Seattle has decide to reduce these costs. This is the smart thing to do. The more matter and energy that is recycled in the city's economy, the more it becomes like a ecosystem in its advanced or climax stage. American consumers waste an insane amount of drinking straws everyday (500 million!). The public, which includes natural services and goods (clean water, fresh air), has to pay for any kind of waste that cannot be recycled. Sadly, the ban will not included plastic straws in grocery stores. For the ban to be truly effective, it must be universal.
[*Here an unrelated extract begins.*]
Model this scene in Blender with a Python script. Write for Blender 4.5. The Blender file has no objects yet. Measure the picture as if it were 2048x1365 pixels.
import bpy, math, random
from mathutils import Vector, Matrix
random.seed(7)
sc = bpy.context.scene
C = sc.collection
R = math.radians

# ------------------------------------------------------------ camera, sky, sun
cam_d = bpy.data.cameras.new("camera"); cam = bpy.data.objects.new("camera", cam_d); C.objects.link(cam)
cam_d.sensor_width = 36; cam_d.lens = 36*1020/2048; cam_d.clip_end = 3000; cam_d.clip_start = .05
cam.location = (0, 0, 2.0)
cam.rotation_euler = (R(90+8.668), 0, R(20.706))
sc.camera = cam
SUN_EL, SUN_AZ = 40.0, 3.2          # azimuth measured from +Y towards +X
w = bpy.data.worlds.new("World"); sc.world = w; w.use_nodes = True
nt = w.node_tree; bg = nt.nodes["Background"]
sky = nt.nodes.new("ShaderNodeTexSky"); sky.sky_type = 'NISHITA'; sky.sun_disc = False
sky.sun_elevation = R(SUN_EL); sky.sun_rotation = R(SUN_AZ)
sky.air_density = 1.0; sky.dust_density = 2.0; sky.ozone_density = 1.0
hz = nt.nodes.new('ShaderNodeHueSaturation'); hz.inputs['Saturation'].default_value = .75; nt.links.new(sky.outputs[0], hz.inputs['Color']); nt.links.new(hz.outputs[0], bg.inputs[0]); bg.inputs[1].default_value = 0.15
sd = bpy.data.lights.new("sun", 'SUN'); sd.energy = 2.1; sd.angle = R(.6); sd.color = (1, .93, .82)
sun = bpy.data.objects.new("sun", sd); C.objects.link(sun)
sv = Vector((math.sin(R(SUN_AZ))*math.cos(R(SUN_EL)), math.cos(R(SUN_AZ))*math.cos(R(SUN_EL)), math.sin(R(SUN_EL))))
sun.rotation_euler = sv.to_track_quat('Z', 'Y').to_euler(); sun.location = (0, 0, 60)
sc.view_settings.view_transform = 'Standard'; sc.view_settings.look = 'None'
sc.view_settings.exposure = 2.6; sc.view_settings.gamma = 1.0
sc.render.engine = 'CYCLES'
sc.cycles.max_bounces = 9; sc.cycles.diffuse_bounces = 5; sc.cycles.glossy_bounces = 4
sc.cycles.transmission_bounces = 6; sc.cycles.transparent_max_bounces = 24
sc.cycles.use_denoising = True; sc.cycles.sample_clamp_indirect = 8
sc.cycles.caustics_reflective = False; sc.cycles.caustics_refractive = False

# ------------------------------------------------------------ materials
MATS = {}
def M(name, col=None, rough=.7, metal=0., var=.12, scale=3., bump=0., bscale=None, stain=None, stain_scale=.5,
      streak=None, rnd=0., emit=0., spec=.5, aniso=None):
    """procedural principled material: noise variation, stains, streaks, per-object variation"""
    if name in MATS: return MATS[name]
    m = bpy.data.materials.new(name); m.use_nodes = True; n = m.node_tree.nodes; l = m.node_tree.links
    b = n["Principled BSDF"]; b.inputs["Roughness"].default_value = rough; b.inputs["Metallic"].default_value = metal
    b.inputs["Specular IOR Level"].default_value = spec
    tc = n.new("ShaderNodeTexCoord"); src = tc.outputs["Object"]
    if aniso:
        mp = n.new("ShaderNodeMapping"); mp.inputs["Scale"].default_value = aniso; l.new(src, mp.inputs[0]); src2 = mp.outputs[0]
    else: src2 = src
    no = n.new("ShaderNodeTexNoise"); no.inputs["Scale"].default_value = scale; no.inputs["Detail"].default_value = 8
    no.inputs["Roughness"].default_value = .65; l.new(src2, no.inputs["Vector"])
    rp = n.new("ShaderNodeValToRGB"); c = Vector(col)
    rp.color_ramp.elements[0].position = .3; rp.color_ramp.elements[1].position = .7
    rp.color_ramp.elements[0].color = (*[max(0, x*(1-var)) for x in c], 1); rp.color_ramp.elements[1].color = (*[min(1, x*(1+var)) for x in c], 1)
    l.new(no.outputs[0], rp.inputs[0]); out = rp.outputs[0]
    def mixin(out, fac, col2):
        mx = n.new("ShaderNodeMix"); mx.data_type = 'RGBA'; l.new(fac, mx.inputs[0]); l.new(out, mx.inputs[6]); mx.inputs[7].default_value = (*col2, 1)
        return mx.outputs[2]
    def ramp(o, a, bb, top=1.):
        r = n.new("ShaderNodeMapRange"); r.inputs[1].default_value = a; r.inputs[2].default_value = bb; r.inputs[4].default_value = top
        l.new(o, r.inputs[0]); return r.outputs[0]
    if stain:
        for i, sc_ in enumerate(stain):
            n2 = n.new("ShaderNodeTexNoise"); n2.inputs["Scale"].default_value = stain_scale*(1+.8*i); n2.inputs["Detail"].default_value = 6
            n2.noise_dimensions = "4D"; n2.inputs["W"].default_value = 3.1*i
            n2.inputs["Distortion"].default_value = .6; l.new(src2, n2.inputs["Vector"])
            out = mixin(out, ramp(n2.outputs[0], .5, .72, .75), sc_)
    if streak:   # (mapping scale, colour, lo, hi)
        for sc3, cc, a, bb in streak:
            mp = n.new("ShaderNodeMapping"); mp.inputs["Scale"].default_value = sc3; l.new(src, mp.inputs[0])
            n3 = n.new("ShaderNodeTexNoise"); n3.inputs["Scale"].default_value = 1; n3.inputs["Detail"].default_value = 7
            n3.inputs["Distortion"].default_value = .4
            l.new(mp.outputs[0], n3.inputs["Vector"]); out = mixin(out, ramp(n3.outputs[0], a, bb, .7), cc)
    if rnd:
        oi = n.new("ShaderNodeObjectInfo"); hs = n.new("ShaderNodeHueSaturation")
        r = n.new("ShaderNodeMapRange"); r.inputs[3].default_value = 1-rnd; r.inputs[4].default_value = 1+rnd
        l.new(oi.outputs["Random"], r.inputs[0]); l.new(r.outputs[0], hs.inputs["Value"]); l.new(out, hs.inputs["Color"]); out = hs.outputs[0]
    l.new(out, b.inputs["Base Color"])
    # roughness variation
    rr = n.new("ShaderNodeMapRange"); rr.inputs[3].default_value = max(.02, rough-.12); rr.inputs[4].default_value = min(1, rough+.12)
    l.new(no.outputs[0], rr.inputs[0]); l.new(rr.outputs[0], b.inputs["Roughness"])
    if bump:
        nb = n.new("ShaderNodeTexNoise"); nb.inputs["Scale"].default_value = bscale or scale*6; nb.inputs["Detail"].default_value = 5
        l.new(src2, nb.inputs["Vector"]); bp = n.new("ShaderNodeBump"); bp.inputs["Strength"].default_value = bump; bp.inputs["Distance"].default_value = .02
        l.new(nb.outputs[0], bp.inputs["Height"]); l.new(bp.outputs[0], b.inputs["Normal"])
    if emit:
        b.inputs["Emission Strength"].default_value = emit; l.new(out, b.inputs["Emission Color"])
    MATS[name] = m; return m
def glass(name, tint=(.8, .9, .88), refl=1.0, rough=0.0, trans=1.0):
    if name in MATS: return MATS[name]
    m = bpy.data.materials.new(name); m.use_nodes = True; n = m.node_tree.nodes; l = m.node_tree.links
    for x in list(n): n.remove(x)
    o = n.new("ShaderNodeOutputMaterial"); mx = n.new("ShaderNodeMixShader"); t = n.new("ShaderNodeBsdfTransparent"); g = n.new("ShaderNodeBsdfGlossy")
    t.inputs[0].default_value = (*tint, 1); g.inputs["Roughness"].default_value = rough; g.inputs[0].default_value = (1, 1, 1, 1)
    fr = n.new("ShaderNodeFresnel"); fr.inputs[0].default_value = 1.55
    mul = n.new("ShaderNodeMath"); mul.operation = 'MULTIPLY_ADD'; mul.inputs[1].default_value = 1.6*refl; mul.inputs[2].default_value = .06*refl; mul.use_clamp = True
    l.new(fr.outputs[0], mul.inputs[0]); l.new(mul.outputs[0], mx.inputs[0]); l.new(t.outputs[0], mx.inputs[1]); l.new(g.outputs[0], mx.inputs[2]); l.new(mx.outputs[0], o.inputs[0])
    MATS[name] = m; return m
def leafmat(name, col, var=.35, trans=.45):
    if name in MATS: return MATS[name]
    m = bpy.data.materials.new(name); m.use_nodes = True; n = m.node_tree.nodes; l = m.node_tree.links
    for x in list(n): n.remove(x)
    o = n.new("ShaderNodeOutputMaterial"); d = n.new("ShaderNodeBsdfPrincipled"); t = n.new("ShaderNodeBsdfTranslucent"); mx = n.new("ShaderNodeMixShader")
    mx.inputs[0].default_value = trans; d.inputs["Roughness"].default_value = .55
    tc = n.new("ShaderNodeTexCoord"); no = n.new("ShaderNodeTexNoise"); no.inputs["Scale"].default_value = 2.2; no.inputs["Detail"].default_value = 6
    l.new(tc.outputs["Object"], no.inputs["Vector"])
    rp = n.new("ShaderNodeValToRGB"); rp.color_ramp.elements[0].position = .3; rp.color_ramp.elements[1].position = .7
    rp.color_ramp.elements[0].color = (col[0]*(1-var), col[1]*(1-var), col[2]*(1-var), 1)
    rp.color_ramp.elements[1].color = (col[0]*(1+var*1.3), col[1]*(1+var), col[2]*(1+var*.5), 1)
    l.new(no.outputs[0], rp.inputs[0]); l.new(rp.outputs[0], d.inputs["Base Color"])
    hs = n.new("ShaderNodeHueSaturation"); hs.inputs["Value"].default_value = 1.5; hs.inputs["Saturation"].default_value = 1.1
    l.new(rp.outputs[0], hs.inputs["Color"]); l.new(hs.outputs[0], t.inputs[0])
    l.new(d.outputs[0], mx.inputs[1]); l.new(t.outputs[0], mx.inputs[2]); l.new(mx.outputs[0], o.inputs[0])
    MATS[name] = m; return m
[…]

I want to end this post with two brief notes. One is a marvelous passage from Green Metropolis that gives the reader a vivid impression of the civilizational impact of plastic:

Stephen Fenichell has written that when a French-American salvage expedition, beginning in the mid-1990s, retrieved items from the RMS Titanic, which sank in 1912, none of the thousands of recovered articles—“gold and silver wrist- and pocket watches, buttons, bracelets, jeweled necklaces, rings, tiepins and hairpins, gold pince-nez spectacles, leather goods, several hundred English coins, ivory combs, mirror cases, and hairbrushes”—included anything made of plastic, the first truly modern form of which, Bakelite, had only just been invented when the ship set sail. “That, if nothing else, shows how much times have changed,” the secretary of the French Merchant Marine told a press conference during the salvage operation. Since the sinking of the Titanic, plastic products have become so widespread that life without them can seem close to inconceivable.

My second note concerns Arthur Cecil Pigou. He was great at social costs but terrible when it came to unemployment. He preached the kind of nonsense that led the UW economists to conclude high wages in Seattle were hurting poor people. Pigou believed that if wages were lower, there would be more jobs (even Sarah Palin has reasoned thus). Pigou's rival John Maynard Keynes challenged this view and pretty much won and defined post-war economic policy. Keynes saw that gains made by lower wages came at the cost of weaker demand, and this, in turn, resulted in deflation, which is good for creditors but hard on debtors.